No Silent Night (But a Better Day)
Leslie Leyland Fields
Oh Christmas! Two wars are raging, one around the birthplace of Jesus. (Let us keep praying for peace.) Here at home, I’m exhausted from travel, stress and sadness for a relative in hospice. Throughout the month my email has been haunted by a man who lectures me on theology and a woman who objects to my “unbiblical” view of forgiveness. We are only to forgive those who express repentance first, she tells me.
None of this has instilled much holiday spirit. When will the wars end? Why are we fighting one another? Where is our Silent Night?
A few years ago, just before Christmas, I went to the Church of the Nativity in Bethlehem. Here I would find peace and good will. I would see the beauty of a people gathered from around the world to worship Him.
But the oldest church in the world was in chaos. The enormous basilica was under renovation with scaffolding crosshatching the interior. Masses of people stood noisily in line, filing past police stationed there to keep the peace. I joined them. All had come for this: to step down into the grotto, to kneel into a tiny cavern where a silver star adorned the floor, marking the place where many believe Mary gave birth to Jesus.
Just outside the grotto, a tour guide stood pushing people through with piercing shouts: “That’s enough! You go! Next! Next in line!” as men and women took their turn. Each one hurriedly knelt into the tiny space, flashed a photo of the star, rubbed an arm on its silvery surface while bodies pressed before and behind. One elderly woman in a headscarf lingered in her worship a few seconds too long. “That’s enough! Too long! You get out!” the tour guide shot at her.
After my six seconds on my knees beside the star, I emerged, stumbling, from the grotto to more shouts, these from a policeman: “You! Stop talking! A service is beginning. Stop now or I’ll kick you all out!”
What a mess! The Church is occupied by police and 6 denominations, each operating their own separate realms of this contested cathedral, all eager for a claim to the birthplace of Christ. Sometimes there is peace between them all—sometimes not. The police have broken up brawling priests on occasion.
I found no peace in Bethlehem—only shoving and shouting.
But hasn’t it always been so? SO many wars through the ages. And that week, because of the census, everyone was returning to his hometown. The Inns and restaurants were overfilled. The noise, the dirt, the animal dung on sandals, everyone busy making money and trying to get ahead. They paid no thought to a baby born in the hay that night. It was all an unholy mess.
Like me, right now. I’ll never be as quiet or still as I want to be at Christmas. I won’t make everything clean and beautiful. I’ll still get haranguing emails. There will be dirty rooms and impatient shouts. Our prayers for peace may not be answered.
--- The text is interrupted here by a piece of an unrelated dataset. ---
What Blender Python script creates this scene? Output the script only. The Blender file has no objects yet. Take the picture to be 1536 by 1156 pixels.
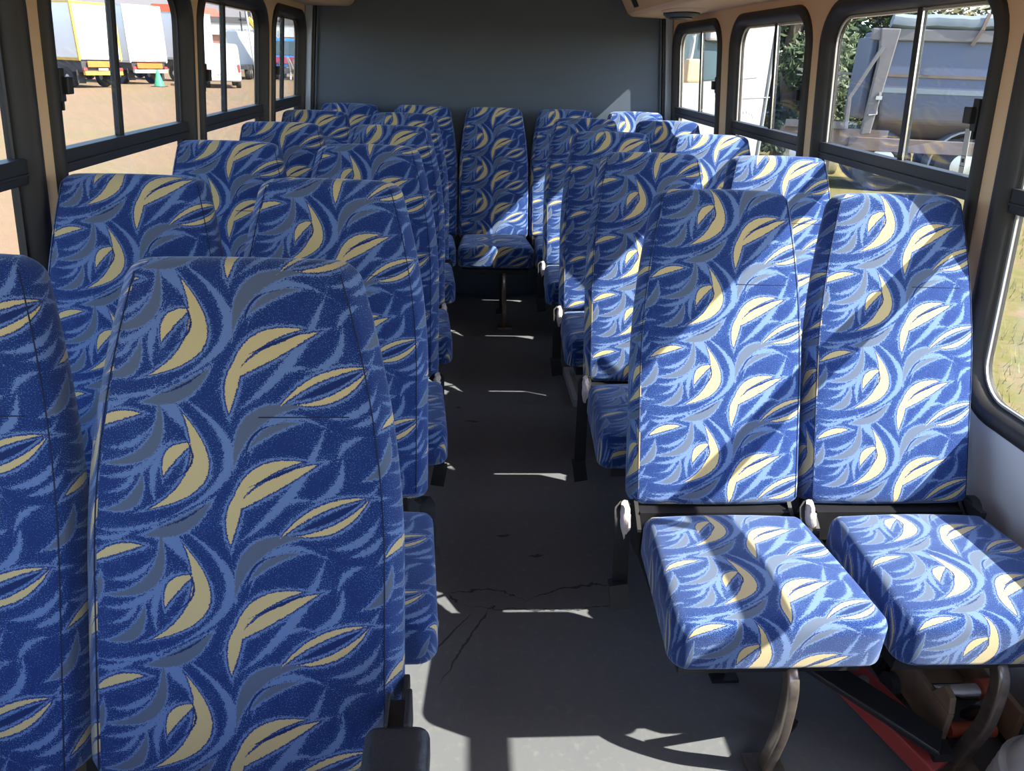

My own attempts to create a cathedral of worship will be pathetic and all-too-human.
But Jesus knows all of this, and in the end, everything will be all right. Because this is exactly the kind of place He chose to be born.
This is exactly the kind of people He chose to be born among.
These are exactly the kind of people He was born to save.
And we are exactly the kind of people who need saving still.
We don’t have to clean it all up or perfect it first. We can’t fix a broken world nor can we “fix” other people. We do this: we make room for the season in our own life, neighborhood and heart.
“For unto you is born this day in the city of David, a Savior, who is Christ the Lord.”
We kneel.
And enter in.
Dear Readers and Friends,
Words aren’t enough to thank you for your presence here. So I send images, too, and thoughts from the deep places in my heart and life. Thank you for attending. Thank you for responding and sharing yours. Is there anything better than friends dwelling and learning together in unity and wonder?